The Dichotomy of Celebration

So the night before yesterday, I was on a call with two of my friends. We were talking about nihilism, absurdness, and existential crises. As in, the origins of big bang, higher dimensions, and the meaningless celebrations.

A topic popped up all of a sudden about the absurdness of birthday celebrations. One of my friends asserted that it's meaningless and infact saddening that one reaches a year closer to death, but still celebrates it. To be honest, even I used to think of it in this way until something very peculiar striked my mind.

 

I thought, birthday celebration is indeed a good thing. Not because we've grown a year older. But, because we're closer to achieve non-existence. We'll lose the consciousness and merge into the void again. I ask - why do people fear death? Before-life and after-death are the same thing. All of this is temporary, and has no inherent meaning or value.

So, if you celebrate birthday or don't believe in it - it's totally fine. We are free to define our own truths. We are free to think of our personal morals. (Well actually, birthdays are nothing but a figment of imagination). Just like nation/religion/inter-personal relationships - birthdays and festivals don't exist. They only exist in our minds.

Similarly, I used to be arrogant because I could differentiate between the right-wrong, fuckboys-nice guys, black-white, celebrating-not celebrating etc. But, after thinking about it, I realized that duality isn't universal. 

There's no objective truth. What's righteous for you, might be wrong for me! But we follow a predefined set of morals and don't question them. This is where conflicts arise.

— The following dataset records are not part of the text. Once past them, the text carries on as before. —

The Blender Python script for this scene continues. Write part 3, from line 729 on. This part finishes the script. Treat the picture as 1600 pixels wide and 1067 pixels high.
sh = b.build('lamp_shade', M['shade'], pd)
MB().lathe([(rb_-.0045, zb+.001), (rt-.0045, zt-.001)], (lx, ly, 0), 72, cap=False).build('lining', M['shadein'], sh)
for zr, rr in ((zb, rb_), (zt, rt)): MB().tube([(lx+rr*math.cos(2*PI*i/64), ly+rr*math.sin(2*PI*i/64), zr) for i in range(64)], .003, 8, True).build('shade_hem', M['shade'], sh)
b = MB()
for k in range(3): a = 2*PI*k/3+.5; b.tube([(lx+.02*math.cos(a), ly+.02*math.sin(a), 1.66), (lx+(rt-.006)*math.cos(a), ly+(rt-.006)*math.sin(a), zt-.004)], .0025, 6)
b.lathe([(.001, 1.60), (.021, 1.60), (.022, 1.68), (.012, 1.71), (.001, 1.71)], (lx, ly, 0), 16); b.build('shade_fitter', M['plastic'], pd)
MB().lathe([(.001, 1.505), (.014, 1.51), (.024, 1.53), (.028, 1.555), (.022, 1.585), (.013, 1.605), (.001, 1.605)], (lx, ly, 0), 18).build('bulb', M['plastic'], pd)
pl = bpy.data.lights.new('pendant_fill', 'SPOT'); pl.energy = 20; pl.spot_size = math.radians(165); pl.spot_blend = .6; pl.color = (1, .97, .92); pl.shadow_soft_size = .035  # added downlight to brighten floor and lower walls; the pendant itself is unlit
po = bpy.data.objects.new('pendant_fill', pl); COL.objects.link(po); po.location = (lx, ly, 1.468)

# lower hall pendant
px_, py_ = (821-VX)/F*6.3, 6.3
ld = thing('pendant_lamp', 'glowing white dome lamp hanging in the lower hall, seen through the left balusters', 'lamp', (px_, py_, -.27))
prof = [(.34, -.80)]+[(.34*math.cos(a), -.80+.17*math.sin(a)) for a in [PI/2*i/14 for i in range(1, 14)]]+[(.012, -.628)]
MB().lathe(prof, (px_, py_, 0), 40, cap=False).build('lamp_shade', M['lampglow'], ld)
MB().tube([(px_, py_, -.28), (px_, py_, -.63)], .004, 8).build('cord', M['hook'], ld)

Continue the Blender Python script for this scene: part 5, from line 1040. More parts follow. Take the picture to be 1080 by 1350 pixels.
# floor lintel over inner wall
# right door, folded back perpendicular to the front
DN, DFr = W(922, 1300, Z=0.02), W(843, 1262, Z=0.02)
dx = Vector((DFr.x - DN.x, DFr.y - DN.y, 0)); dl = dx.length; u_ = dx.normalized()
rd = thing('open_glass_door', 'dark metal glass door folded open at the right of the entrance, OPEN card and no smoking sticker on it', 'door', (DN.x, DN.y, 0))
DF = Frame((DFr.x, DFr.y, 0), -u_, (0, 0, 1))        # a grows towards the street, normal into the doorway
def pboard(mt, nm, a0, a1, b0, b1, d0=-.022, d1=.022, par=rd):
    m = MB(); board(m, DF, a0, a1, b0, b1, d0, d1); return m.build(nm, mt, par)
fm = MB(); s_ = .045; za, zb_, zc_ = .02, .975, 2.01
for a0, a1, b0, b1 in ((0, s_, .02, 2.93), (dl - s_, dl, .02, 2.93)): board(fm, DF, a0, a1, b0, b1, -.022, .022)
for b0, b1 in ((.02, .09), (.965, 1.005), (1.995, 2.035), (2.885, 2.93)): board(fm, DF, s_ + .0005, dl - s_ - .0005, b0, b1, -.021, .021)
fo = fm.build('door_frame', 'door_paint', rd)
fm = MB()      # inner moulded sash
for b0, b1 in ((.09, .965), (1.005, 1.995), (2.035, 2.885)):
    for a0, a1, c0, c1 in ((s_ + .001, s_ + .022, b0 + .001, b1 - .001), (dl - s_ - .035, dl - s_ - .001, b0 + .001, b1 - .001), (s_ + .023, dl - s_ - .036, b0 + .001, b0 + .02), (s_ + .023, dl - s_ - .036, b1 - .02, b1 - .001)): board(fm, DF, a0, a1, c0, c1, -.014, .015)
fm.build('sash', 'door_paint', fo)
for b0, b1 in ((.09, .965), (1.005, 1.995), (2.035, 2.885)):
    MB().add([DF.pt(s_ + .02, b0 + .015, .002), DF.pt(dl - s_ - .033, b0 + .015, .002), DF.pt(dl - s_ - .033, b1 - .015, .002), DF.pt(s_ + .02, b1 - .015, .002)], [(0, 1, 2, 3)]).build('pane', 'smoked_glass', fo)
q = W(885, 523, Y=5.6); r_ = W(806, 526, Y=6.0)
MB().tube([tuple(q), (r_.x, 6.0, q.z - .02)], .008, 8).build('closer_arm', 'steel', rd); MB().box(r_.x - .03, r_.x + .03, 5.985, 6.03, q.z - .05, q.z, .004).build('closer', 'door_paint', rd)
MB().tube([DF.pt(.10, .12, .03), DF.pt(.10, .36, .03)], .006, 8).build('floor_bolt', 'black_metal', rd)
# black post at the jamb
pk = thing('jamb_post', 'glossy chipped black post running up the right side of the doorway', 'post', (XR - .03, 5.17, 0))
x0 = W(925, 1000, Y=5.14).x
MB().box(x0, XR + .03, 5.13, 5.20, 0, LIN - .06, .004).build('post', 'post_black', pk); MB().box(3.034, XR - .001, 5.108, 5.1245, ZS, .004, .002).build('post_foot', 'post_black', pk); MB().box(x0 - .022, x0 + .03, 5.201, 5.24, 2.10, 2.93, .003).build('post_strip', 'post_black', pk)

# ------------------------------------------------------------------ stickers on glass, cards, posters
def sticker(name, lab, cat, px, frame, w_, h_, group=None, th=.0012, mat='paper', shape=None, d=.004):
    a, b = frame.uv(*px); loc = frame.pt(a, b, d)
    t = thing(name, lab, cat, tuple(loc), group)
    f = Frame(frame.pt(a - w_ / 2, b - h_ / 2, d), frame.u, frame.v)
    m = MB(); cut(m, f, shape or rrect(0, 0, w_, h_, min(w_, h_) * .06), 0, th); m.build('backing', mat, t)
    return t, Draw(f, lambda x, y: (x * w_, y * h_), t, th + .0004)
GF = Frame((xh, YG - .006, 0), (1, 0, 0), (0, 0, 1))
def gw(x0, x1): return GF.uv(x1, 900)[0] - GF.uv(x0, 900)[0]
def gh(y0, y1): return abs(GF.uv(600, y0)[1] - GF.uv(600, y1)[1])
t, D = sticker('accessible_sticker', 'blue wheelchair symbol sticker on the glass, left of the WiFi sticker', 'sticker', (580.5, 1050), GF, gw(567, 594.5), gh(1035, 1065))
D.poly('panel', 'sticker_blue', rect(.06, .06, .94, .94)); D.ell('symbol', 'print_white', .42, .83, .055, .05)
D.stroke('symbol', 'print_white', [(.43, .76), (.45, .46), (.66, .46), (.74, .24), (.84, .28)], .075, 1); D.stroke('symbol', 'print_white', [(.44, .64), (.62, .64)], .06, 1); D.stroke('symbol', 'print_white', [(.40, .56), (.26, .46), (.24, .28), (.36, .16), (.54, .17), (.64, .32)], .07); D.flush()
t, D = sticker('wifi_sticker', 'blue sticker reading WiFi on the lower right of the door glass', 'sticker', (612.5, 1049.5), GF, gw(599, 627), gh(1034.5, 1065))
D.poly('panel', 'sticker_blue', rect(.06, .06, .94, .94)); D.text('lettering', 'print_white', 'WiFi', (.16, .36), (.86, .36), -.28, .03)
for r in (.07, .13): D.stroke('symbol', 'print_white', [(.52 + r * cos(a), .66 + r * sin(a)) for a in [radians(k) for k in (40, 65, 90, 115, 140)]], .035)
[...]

Be it tiffs between girlfriend-boyfriends or diplomatic wars. For example - Euthanasia. 

Euthanasia can be justified in many cases, but is looked down in a lot of countries/cultures. Why? Just because someone else wrote it some hundred years ago. Instead of challenging and questioning, people assume that particular truth to be binary. But actually, it is a spectrum. It's good for some people, bad for others. Getting my point?

You see, our society is based on very empty truths (khokhle sach). If all of us, or even half of us for that sake, start questioning - the system will collapse. There's no point in pursuing 9-5 jobs, which you don't like. If you love your job - its well and good. But in other case, if one starts thinking in this way, he'll realize the job actually is pointless. And hence, he'll rebel. And if a million people (out of a billion - which is a very small fraction) rebel - society is bound to collapse! 

And this is why I think governments want to control media. This is where censorship steps in. Which is again - good as well as bad. You can't form a binary opinion.

Too heavy, isn't it? Well, now again think of birthday celebrations. If you celebrate it or not - ask yourself that does it matter? No and yes. In the long run it's meaningless. But while you're existing - its upto you. Again, there's no correct answer. It's a subjective truth. And you've to decide your own. 

I have decided my own truth. Personally, I align with philosophy of Camus. But - I also believe in love. Love is something that gives purpose to me. Love for my crush and love for my parents. And you should scrutinize what gives you purpose. It might be money, cars, fame, love, dog, cat, beauty... it could be anything. Find your purpose. Find your truth.